Canada was the primary location for the plan due to ample supplies of fuel, wide open spaces suitable for navigation training, industrial facilities for the production of trainer aircraft, parts and supplies, the lack of any real threat from Luftwaffe and Japanese fighter planes, and its relative proximity to both the European and Pacific theatres.
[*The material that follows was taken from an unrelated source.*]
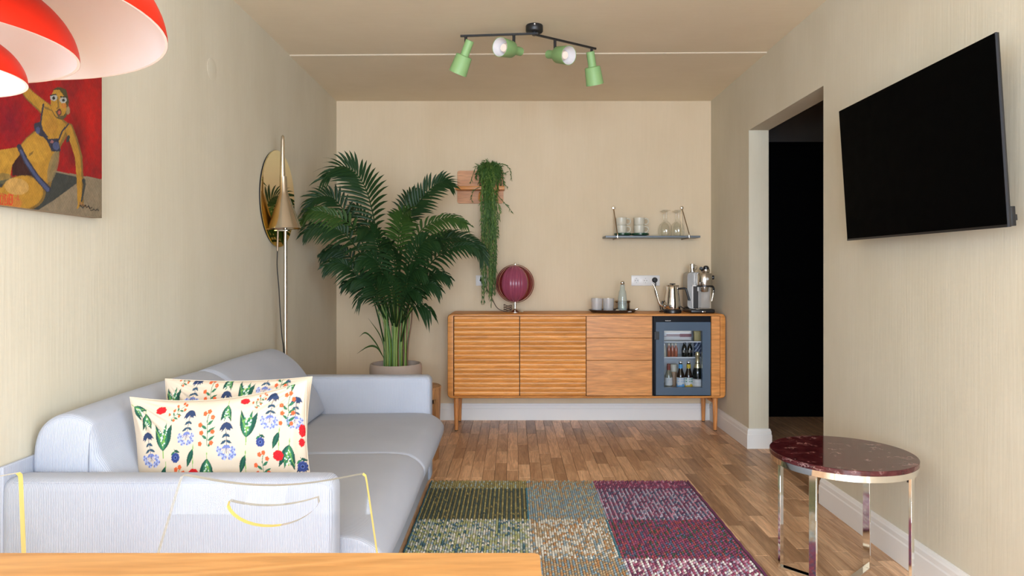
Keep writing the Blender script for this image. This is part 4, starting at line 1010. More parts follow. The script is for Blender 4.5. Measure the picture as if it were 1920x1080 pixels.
obj('shade_plate', MB().box(lrel(516.5, 433.5, -.02), lrel(540.5, 430.5, .02), .0015), M['chrome'], fl_)
obj('switch_rod', MB().tube([lrel(522.5, 433, -.012), lrel(522, 452, -.012), lrel(521.5, 471, -.012)], .0058, 10), plain('dark_bronze', (.24, .17, .11), .35, .8), fl_)
cd_ = catmull([lrel(521.5, 470, -.012), lrel(521, 500, -.012), lrel(524, 540, -.01), lrel(527, 590, -.012), lrel(530, 630, -.012), lrel(533, 660, -.012), lrel(534, 760, -.014), (0.0, -.02, .03), (-.005, -.03, .016)], 60)
obj('cord', MB().tube(cd_, .0031, 6), M['rubber'], fl_)

mc = Vector((XL, 3.985, at(0, 373, 3.985).z))
mi = thing('wall_mirror', 'round amber tinted mirror on the left wall behind the floor lamp', 'mirror', mc)
R_ = Matrix.Rotation(PI/2, 4, 'Y')
obj('backing', MB().lathe([(0, .0005), (.276, .0005), (.276, .010), (0, .010)], 64, R_), M['black'], mi)
obj('mirror_glass', MB().lathe([(.281, .010), (.281, .014), (.279, .0155), (0, .0155)], 96, R_), M['mirror'], mi, 20)

# ================================================================== TV
tv = thing('television', 'switched-off black flat television tilted on a wall bracket on the right wall', 'television', (1.4344, 2.4873, 1.5753))
tv.rotation_euler = (.06701505, .00487974, -1.5938409)
tv.rotation_mode = 'XYZ'
Rt = Matrix.Rotation(-1.5938409, 4, 'Z') @ Matrix.Rotation(.06701505, 4, 'X') @ Matrix.Rotation(.00487974, 4, 'Y')
tv.rotation_euler = Rt.to_euler('XYZ')
TW, TH = 1.0, .5681
obj('housing', MB().box((-TW/2, .001, -TH/2), (TW/2, .011, TH/2), .002), M['blackmetal'], tv)
obj('rear_bulge', MB().box((-TW*.36, .010, -TH*.42), (TW*.36, .055, TH*.12), .01), M['blackmetal'], tv)
obj('screen', MB().box((-TW/2+.001, -.002, -TH/2+.008), (TW/2-.001, .0012, TH/2-.001)), M['screen'], tv, 0)
obj('lower_trim', MB().box((-TW/2+.001, -.003, -TH/2), (TW/2-.001, .001, -TH/2+.008)), M['black'], tv, 0)
obj('side_trim', MB().box((TW/2-.001, -.002, -TH/2), (TW/2+.001, .004, TH/2)), plain('dark_bluish_bezel', (.012, .014, .020), .4), tv, 0)
b = MB(); b.box((-.14, .052, -.14), (.14, .064, .14), .002); b.box((-.03, .062, -.05), (.03, .085, .05))
obj('bracket', b, M['blackmetal'], tv)
b = MB(); b.box((TW/2-.045, .010, -TH/2+.002), (TW/2-.002, .026, -TH/2+.060), .002); b.box((TW/2-.040, .025, -TH/2+.018), (TW/2-.004, .032, -TH/2+.036), .002)
obj('connector', b, M['black'], tv)

# ================================================================== SOFA
so = thing('sofa', 'light grey corduroy two-seat sofa with low square arms along the left wall', 'sofa', (-.91, 2.78, 0))
S0 = Vector(so.location)
def srel(l): return [Vector(p)-S0 for p in l]
AY0, AY1, BY0, BY1 = 1.825, 1.925, 3.625, 3.735
def sbox(a, b_, r, seg=4): return MB().box(Vector(a)-S0, Vector(b_)-S0, r, seg)
def armrest(y0, y1, SFX):
    o = obj('armrest', sbox((-1.3795, y0, .035), (SFX, y1, .602), .032, 5), M['cordx'], so)
    for y, s in ((y0+.0022, -1), (y1-.0022, 1)):
        r = .030; pts = []
        for (x, z) in rrect(-1.366+.006, SFX-.006, .045, .602-.006, r, 6): pts.append(Vector((x, y+(.005 if s < 0 else -.005), z))-S0)
        # welt along the rounded face edge
    pts = [Vector((-1.34, y0+.009, .593))-S0, Vector((-.55, y0+.009, .593))-S0, Vector((SFX-.032, y0+.009, .5925))-S0, Vector((SFX-.016, y0+.009, .585))-S0, Vector((SFX-.0095, y0+.009, .57))-S0, Vector((SFX-.0085, y0+.009, .50))-S0, Vector((SFX-.0085, y0+.009, .07))-S0]
    obj('piping', MB().tube(pts, .0035, 6), M['cordx'], o)
armrest(AY0, AY1, -.481); armrest(BY0, BY1, -.438)
obj('base_frame', sbox((-1.34, AY0+.02, .035), (-.452, BY1-.005, .285), .018, 3), M['cordy'], so)
b = sbox((-1.3785, AY0+.003, .035), (-1.3665, AY1+.06, .636), .005, 3); b.box(Vector((-1.3785, BY0, .035))-S0, Vector((-1.3665, BY1-.004, .636))-S0, .005, 3); b.box(Vector((-1.3785, AY1+.06, .035))-S0, Vector((-1.368, BY0, .44))-S0, .008, 2)
obj('back_frame', b, M['cordx'], so)
def spline2(pts, n):
    c = catmull([(p[0], 0, p[1]) for p in pts]+[(pts[0][0], 0, pts[0][1])], n); return [(p.x, p.z) for p in c[:-1]]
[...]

Over 167,000 students, including over 50,000 pilots, trained in Canada under the program from May 1940 to March 1945. While the majority of those who successfully completed the program went on to serve in the RAF, over half (72,835) of the 131,553 graduates were Canadians.

Because of its prominence in the plan, Canada was referred to as "the Aerodrome of Democracy" by United States President Franklin D. Roosevelt, a play on the United States being "the Arsenal of Democracy". At its height, the Plan included 231 training sites, more than 10,000 aircraft and 100,000 military administrative personnel.

In late 1944, the Air Ministry announced the winding-up of the plan, as a surplus of aircrews within the Commonealth air forces had long since been achieved.

Legacy

The legacy of the plan in Canada included a strong post-war aviation sector and many new or improved airports across the country, the majority of which are still in use. The classic BCATP airport consisted of three runways, each typically 2,500 feet (760 meters) in length, arranged in a triangle so that aircraft could always land (more-or-less) into the wind -- that was critically important at a time when most light training aircraft (such as the Harvard) were taildraggers, which are difficult to land in strong cross-winds. That triangular runway outline is still easily visible at most Canadian BCATP airports, such as Kingston/Norman Rogers Airport and Boundary Bay Airport. Later modifications have often resulted in one runway being lengthened to handle larger aircraft such as jets, and in less-used runways being closed or converted to taxiways.

In 1959, Queen Elizabeth II unveiled The Ottawa Memorial, a monument erected in Ottawa, Canada to "[commemorate] by name some 800 men and women who lost their lives while serving or training with the Air Forces of the Commonweath in Canada, the West Indies and the United States and who have no known grave".